For starters, amid the never-ending pressures of the news cycle, a number of author interviews and book reviews we had done were starting to pile up — and, of course, more were only steadily coming in. It seemed like a good idea to take a moment, take some of these and put them all into one section.

But more to the point, as one Villager subscriber told us, encouraging us to do the section, “Villager readers are readers,” as in people who love newspapers, books, literature in general. And, of course, there are few places on Earth as renowned for inspiring writers and being a home to writers — and artists of all kinds, and art in general — as Downtown Manhattan.

So, all in all, it just seemed like a good idea.

Is the selection of books and authors featured in this section as inclusive and representative of the area’s rich diversity as it could be? No, it’s not. However, in its own imperfect and flawed way, it came about organically.

Some of these books, like John Strausbaugh’s “The Village,” were major releases that have — justifiably — received glowing reviews in the national press. It was fitting that the legendary Jerry Tallmer, a founding editor of the Village Voice, and himself a living part of the Village’s history, review Strausbaugh’s epic book.

And Lucas Mann, a former Villager intern, is now emerging into “a league of his own,” with a new nonfiction work on a Midwestern minor league baseball team.

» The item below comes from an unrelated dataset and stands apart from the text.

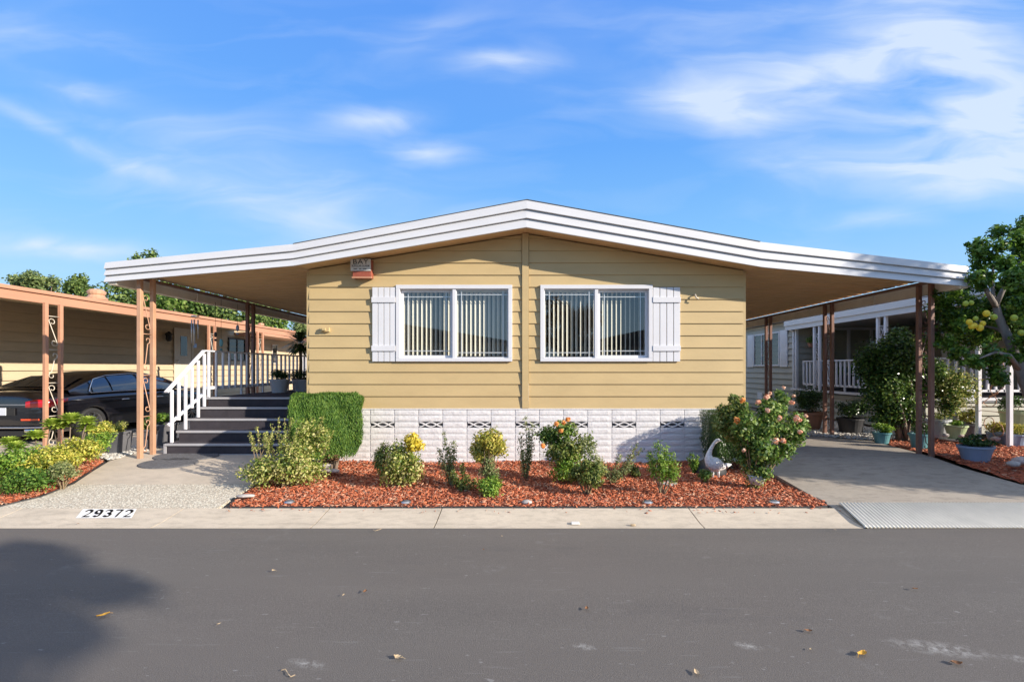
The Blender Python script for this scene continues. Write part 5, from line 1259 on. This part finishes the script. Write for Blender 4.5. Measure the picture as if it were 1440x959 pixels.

It seems that he’s become a “player.”

In other cases, an Unbearable casually slipped us his latest volume of poetry in a community garden, or we chanced to hear an author giving a reading of her new book on squatting at MORUS (the Museum of Reclaimed Urban Space), or a local musician / writer told us at MORUS’s opening party that he had penned a new rock-and-roll novel, or we chanced upon a cool new comic book shop on Carmine St., or readers pitched us their latest book, or a review of a friend’s new work. …

Somehow, it all came together, and fairly ad hoc, in a short amount of time.

If we do another edition of V Lit, we will strive to ensure that it is even more inclusive of the people and the neighborhoods that make up Downtown Manhattan.

On another note, V Lit has taken “artistic license,” so to speak, by retaining (as in, not censoring) some of the authors’, let’s say, “colorful” language, be it in their writing or their interviews. We hope readers are not offended. Again, this seemed to be in the spirit of creativity and free expression — though would normally be edited in our regular news pages.

For now, we hope you enjoy this first installment of V Lit.